BAG fragt EuGH: Verjähren Urlaubsansprüche trotz unterlassenem Hinweis auf Verfall?

Urlaubsansprüche

Das BAG hat ein Vorabentscheidungsersuchen an den Gerichtshof der Europäischen Union gerichtet zur Klärung der Frage, ob der Anspruch auf bezahlten Jahresurlaub der Verjährung unterliegt, auch wenn der Urlaub aufgrund unterlassener Mitwirkung des Arbeitgebers nicht verfallen konnte.

Bundesarbeitsgericht, Beschluss vom 29. September 2020 - 9 AZR 266/20 (A)

 

Sachverhalt
Die Klägerin arbeitet von November 1996 bis Juli 2017 als Steuerfachangestellte und Bilanzbuchhalterin bei dem Beklagten und hatte im Kalenderjahr Anspruch auf 24 Arbeitstage Erholungsurlaub. 2012 bescheinigte der Beklagte der Klägerin, dass der "Resturlaubsanspruch von 76 Tagen aus dem Kalenderjahr 2011 sowie den Vorjahren" am 31. März 2012 nicht verfalle. In den Jahren 2012 bis 2017 gewährte der Beklagte der Klägerin an insgesamt 95 Arbeitstagen Urlaub. Mit der Klage verfolgte die Klägerin die Abgeltung von 101 Urlaubstagen aus dem Jahr 2017 und den Vorjahren. Der Beklagte berief sich darauf, dass die regelmäßige Verjährungsfrist von drei Jahren (§ 195 BGB) abgelaufen sei und erhob die Einrede der Verjährung.

 

Entscheidungen
Das Landesarbeitsgericht hatte eine Verjährung verneint und den Beklagten zur Abgeltung von 76 Urlaubstagen aus den Jahren 2013 bis 2016 verurteilt. Das BAG hielt es hingegen für entscheidungserheblich, ob die nicht erfüllten Urlaubsansprüche der Klägerin aus dem Jahr 2014 und den Vorjahren bei Klageerhebung bereits verjährt waren.

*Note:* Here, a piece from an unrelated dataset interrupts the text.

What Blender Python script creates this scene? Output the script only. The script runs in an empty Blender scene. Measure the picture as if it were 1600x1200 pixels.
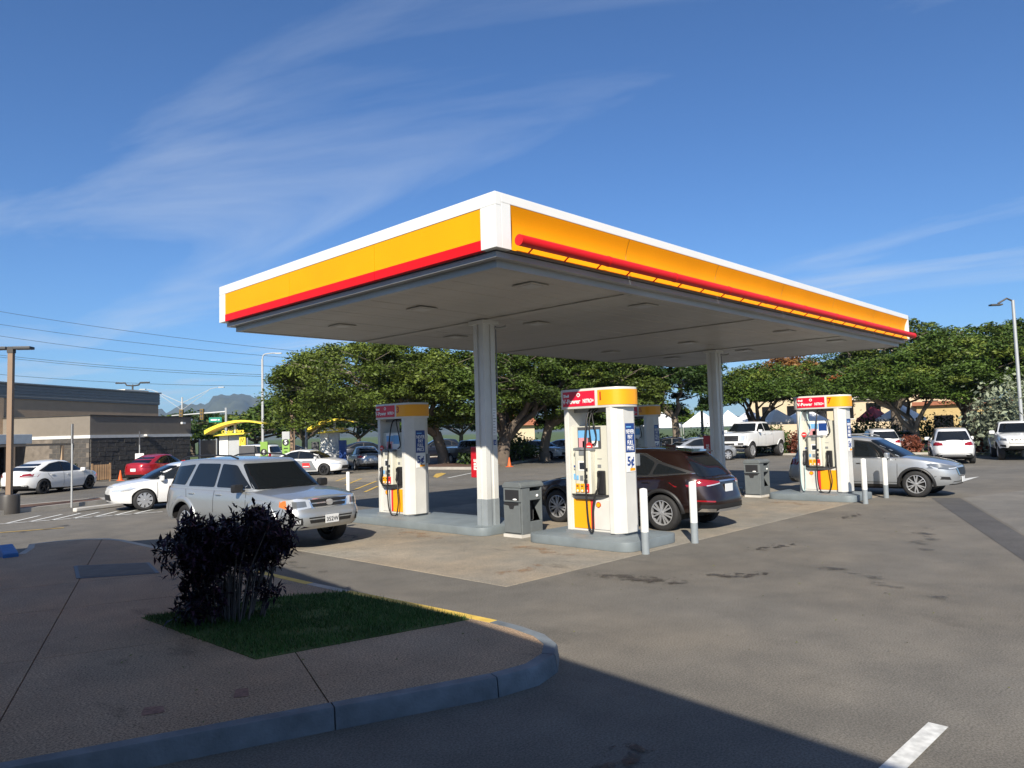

Das BAG verwies dabei darauf, dass die Urlaubsansprüche nicht gemäß § 7 Abs. 3 BUrlG verfallen konnten, da bei unionsrechtskonformer Auslegung dieser Vorschrift der Anspruch auf den gesetzlichen Mindesturlaub grundsätzlich nur dann am Ende des Kalenderjahres oder eines zulässigen Übertragungszeitraums erlischt, wenn der Arbeitgeber den Arbeitnehmer konkret aufgefordert hat, seinen Urlaub rechtzeitig im Urlaubsjahr zu nehmen, und ihn darauf hingewiesen hat, dass dieser andernfalls verfallen kann (wir berichteten - Link). Diese Obliegenheiten hatte der Beklagte nicht erfüllt.

Vor diesem Hintergrund hat das BAG den Gerichtshof der Europäischen Union um Vorabentscheidung über die Frage ersucht, ob es mit Unionsrecht im Einklang steht, wenn der Anspruch auf bezahlten Jahresurlaub, der aufgrund unterlassener Mitwirkung des Arbeitgebers nicht bereits nach § 7 Abs. 3 BUrlG verfallen konnte, gemäß § 194 Abs. 1, § 195 BGB der Verjährung unterliegt.

Fazit
Die Einschätzung des EuGH ist höchst praxisrelevant und wird zeigen, ob Arbeitgeber bei unterlassenem Hinweis auf den Urlaubsverfall Gefahr laufen, sich endlos aufgestapelten Urlaubsansprüchen auszusetzen.